**WHAT IS ASKED:** Copy out all of the data exactly as it appears.

**COLLECTED DATA:**
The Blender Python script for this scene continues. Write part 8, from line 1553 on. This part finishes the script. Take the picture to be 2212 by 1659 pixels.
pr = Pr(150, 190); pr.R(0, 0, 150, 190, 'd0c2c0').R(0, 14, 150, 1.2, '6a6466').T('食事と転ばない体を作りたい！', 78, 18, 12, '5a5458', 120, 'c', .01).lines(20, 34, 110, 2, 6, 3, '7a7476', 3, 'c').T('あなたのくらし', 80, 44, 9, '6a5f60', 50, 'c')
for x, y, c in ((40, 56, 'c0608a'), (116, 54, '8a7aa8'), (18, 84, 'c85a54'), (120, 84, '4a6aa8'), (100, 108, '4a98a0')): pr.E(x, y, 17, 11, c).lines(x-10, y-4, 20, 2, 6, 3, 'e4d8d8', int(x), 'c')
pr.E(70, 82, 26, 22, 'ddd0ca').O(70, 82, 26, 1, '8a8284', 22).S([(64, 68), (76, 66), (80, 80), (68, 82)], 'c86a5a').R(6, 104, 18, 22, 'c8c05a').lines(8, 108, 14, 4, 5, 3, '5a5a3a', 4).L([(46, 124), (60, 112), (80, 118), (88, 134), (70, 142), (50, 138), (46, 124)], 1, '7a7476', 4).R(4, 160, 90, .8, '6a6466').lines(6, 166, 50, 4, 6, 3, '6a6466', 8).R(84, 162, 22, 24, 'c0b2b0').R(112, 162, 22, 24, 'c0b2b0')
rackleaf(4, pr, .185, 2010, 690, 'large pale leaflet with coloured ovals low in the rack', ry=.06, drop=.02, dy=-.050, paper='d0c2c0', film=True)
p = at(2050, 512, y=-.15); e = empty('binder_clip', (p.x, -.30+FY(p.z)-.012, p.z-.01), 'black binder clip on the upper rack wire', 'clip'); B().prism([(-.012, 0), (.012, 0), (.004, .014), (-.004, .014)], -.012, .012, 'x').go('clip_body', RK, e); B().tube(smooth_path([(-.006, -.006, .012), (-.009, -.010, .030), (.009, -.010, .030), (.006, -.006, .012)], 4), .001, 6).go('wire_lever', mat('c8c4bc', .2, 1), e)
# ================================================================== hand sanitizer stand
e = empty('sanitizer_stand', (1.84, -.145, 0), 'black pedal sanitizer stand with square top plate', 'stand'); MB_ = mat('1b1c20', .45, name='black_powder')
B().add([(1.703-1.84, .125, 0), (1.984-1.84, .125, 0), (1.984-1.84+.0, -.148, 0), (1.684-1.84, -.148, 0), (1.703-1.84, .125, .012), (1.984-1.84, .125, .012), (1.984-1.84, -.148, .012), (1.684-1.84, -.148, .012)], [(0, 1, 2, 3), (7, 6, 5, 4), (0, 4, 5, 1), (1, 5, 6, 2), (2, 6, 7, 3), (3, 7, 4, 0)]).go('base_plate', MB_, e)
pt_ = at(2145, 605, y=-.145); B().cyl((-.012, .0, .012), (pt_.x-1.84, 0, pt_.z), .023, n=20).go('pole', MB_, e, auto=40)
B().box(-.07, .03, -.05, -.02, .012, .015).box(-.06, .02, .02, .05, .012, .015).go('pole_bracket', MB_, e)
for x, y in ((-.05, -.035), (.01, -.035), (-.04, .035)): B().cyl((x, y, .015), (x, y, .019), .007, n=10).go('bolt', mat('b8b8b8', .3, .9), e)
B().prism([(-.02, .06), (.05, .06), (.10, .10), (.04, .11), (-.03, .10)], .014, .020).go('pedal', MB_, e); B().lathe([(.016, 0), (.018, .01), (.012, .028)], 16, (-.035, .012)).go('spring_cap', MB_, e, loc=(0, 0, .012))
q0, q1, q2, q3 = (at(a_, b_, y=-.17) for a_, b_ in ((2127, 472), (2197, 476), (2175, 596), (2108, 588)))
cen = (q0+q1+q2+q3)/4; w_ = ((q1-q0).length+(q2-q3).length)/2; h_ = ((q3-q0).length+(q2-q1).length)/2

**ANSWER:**
The Blender Python script for this scene continues. Write part 8, from line 1553 on. This part finishes the script. Take the picture to be 2212 by 1659 pixels.
pr = Pr(150, 190); pr.R(0, 0, 150, 190, 'd0c2c0').R(0, 14, 150, 1.2, '6a6466').T('食事と転ばない体を作りたい！', 78, 18, 12, '5a5458', 120, 'c', .01).lines(20, 34, 110, 2, 6, 3, '7a7476', 3, 'c').T('あなたのくらし', 80, 44, 9, '6a5f60', 50, 'c')
for x, y, c in ((40, 56, 'c0608a'), (116, 54, '8a7aa8'), (18, 84, 'c85a54'), (120, 84, '4a6aa8'), (100, 108, '4a98a0')): pr.E(x, y, 17, 11, c).lines(x-10, y-4, 20, 2, 6, 3, 'e4d8d8', int(x), 'c')
pr.E(70, 82, 26, 22, 'ddd0ca').O(70, 82, 26, 1, '8a8284', 22).S([(64, 68), (76, 66), (80, 80), (68, 82)], 'c86a5a').R(6, 104, 18, 22, 'c8c05a').lines(8, 108, 14, 4, 5, 3, '5a5a3a', 4).L([(46, 124), (60, 112), (80, 118), (88, 134), (70, 142), (50, 138), (46, 124)], 1, '7a7476', 4).R(4, 160, 90, .8, '6a6466').lines(6, 166, 50, 4, 6, 3, '6a6466', 8).R(84, 162, 22, 24, 'c0b2b0').R(112, 162, 22, 24, 'c0b2b0')
rackleaf(4, pr, .185, 2010, 690, 'large pale leaflet with coloured ovals low in the rack', ry=.06, drop=.02, dy=-.050, paper='d0c2c0', film=True)
p = at(2050, 512, y=-.15); e = empty('binder_clip', (p.x, -.30+FY(p.z)-.012, p.z-.01), 'black binder clip on the upper rack wire', 'clip'); B().prism([(-.012, 0), (.012, 0), (.004, .014), (-.004, .014)], -.012, .012, 'x').go('clip_body', RK, e); B().tube(smooth_path([(-.006, -.006, .012), (-.009, -.010, .030), (.009, -.010, .030), (.006, -.006, .012)], 4), .001, 6).go('wire_lever', mat('c8c4bc', .2, 1), e)
# ================================================================== hand sanitizer stand
e = empty('sanitizer_stand', (1.84, -.145, 0), 'black pedal sanitizer stand with square top plate', 'stand'); MB_ = mat('1b1c20', .45, name='black_powder')
B().add([(1.703-1.84, .125, 0), (1.984-1.84, .125, 0), (1.984-1.84+.0, -.148, 0), (1.684-1.84, -.148, 0), (1.703-1.84, .125, .012), (1.984-1.84, .125, .012), (1.984-1.84, -.148, .012), (1.684-1.84, -.148, .012)], [(0, 1, 2, 3), (7, 6, 5, 4), (0, 4, 5, 1), (1, 5, 6, 2), (2, 6, 7, 3), (3, 7, 4, 0)]).go('base_plate', MB_, e)
pt_ = at(2145, 605, y=-.145); B().cyl((-.012, .0, .012), (pt_.x-1.84, 0, pt_.z), .023, n=20).go('pole', MB_, e, auto=40)
B().box(-.07, .03, -.05, -.02, .012, .015).box(-.06, .02, .02, .05, .012, .015).go('pole_bracket', MB_, e)
for x, y in ((-.05, -.035), (.01, -.035), (-.04, .035)): B().cyl((x, y, .015), (x, y, .019), .007, n=10).go('bolt', mat('b8b8b8', .3, .9), e)
B().prism([(-.02, .06), (.05, .06), (.10, .10), (.04, .11), (-.03, .10)], .014, .020).go('pedal', MB_, e); B().lathe([(.016, 0), (.018, .01), (.012, .028)], 16, (-.035, .012)).go('spring_cap', MB_, e, loc=(0, 0, .012))
q0, q1, q2, q3 = (at(a_, b_, y=-.17) for a_, b_ in ((2127, 472), (2197, 476), (2175, 596), (2108, 588)))
cen = (q0+q1+q2+q3)/4; w_ = ((q1-q0).length+(q2-q3).length)/2; h_ = ((q3-q0).length+(q2-q1).length)/2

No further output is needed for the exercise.